### Request
Locate and copy each line in the data that contains the word "Blender".

### Supplied material

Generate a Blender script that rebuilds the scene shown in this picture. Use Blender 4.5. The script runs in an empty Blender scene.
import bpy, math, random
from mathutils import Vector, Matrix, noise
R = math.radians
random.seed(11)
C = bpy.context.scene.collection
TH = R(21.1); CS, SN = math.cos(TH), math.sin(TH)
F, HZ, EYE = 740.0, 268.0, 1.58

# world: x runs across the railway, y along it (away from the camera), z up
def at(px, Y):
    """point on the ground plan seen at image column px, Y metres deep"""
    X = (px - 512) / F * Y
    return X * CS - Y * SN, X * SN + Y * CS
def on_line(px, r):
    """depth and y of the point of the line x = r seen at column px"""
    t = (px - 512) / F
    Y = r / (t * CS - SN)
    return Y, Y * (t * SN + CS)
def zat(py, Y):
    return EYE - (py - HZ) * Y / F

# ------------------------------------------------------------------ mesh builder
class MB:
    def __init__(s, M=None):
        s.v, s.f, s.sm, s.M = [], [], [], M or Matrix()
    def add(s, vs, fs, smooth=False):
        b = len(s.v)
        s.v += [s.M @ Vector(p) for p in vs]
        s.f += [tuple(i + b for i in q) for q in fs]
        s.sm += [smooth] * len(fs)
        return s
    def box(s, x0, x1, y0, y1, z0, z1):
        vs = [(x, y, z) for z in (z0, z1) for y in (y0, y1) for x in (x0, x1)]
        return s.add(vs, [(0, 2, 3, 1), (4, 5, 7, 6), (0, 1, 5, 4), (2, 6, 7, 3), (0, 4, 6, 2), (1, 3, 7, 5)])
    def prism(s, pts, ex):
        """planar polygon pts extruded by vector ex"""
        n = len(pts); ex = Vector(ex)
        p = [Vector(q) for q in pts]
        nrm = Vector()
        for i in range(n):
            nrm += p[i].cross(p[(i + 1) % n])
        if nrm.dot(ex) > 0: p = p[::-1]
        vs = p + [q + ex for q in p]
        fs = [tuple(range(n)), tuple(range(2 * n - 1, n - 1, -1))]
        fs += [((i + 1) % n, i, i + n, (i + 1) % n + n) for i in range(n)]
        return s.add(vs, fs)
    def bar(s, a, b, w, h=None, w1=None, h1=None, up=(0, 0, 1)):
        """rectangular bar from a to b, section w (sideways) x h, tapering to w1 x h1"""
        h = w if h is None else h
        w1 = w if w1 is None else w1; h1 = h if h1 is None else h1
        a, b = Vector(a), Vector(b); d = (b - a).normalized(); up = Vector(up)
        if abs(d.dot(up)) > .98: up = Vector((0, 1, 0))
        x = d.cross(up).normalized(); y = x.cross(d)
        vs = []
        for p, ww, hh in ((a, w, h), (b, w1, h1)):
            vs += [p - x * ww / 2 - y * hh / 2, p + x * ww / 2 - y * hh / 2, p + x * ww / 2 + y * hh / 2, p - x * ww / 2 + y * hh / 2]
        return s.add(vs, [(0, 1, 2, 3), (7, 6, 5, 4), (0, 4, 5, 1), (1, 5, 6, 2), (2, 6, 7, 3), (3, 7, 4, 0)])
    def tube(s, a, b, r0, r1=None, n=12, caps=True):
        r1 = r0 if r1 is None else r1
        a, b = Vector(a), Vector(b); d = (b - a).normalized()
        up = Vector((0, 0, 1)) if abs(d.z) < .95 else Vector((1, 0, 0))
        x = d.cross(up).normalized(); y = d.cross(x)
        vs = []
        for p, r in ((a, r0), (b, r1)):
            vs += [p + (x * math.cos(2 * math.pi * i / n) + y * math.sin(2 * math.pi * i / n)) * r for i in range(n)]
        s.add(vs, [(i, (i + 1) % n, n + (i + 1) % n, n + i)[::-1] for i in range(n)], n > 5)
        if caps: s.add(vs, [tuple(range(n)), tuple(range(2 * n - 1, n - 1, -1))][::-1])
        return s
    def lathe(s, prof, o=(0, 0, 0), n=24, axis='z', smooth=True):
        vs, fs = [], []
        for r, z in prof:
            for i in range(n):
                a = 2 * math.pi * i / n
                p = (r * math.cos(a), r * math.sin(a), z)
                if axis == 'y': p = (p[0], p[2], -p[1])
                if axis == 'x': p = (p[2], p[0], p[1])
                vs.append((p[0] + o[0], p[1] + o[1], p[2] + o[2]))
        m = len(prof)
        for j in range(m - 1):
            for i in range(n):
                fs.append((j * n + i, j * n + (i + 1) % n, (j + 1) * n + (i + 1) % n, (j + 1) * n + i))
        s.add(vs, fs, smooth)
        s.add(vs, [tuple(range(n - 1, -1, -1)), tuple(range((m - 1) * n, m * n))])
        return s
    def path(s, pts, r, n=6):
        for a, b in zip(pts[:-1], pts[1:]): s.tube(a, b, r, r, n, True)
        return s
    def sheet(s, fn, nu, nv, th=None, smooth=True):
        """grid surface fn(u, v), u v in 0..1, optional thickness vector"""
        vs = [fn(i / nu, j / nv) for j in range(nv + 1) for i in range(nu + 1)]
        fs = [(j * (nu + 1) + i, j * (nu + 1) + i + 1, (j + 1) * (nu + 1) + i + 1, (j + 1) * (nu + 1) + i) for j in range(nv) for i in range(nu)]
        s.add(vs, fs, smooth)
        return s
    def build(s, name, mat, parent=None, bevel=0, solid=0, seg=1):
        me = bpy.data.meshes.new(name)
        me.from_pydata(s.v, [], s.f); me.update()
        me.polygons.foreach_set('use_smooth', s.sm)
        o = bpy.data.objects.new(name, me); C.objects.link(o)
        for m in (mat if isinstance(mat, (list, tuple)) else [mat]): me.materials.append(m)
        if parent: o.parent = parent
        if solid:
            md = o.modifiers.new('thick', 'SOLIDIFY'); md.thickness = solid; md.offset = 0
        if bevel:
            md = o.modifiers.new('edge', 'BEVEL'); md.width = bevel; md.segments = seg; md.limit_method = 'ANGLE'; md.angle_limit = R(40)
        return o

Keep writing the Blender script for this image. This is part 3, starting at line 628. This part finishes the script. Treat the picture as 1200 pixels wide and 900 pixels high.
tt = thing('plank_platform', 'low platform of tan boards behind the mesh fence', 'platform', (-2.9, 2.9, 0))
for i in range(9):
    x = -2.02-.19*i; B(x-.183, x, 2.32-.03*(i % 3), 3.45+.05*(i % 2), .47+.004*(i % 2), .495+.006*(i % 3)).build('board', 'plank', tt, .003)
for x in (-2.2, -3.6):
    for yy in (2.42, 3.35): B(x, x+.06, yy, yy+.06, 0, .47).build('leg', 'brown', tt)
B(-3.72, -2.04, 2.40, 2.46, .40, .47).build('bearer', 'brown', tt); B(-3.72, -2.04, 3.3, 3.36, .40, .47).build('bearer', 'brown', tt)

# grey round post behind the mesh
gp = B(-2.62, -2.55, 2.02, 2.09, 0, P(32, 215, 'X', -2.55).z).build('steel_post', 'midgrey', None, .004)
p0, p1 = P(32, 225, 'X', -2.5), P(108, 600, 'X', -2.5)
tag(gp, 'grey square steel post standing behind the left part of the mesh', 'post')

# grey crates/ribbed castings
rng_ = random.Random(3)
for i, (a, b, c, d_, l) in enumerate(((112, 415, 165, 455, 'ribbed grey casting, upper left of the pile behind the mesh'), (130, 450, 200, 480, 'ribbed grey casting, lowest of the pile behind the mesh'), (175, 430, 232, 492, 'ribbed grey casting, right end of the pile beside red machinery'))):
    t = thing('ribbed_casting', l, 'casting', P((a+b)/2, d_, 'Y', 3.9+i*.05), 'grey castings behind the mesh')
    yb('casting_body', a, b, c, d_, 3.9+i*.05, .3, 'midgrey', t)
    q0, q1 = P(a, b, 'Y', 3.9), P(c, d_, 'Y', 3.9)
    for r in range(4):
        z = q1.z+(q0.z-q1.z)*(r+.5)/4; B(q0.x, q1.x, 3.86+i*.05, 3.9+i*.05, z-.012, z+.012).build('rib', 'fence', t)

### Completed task
Generate a Blender script that rebuilds the scene shown in this picture. Use Blender 4.5. The script runs in an empty Blender scene.
Keep writing the Blender script for this image. This is part 3, starting at line 628. This part finishes the script. Treat the picture as 1200 pixels wide and 900 pixels high.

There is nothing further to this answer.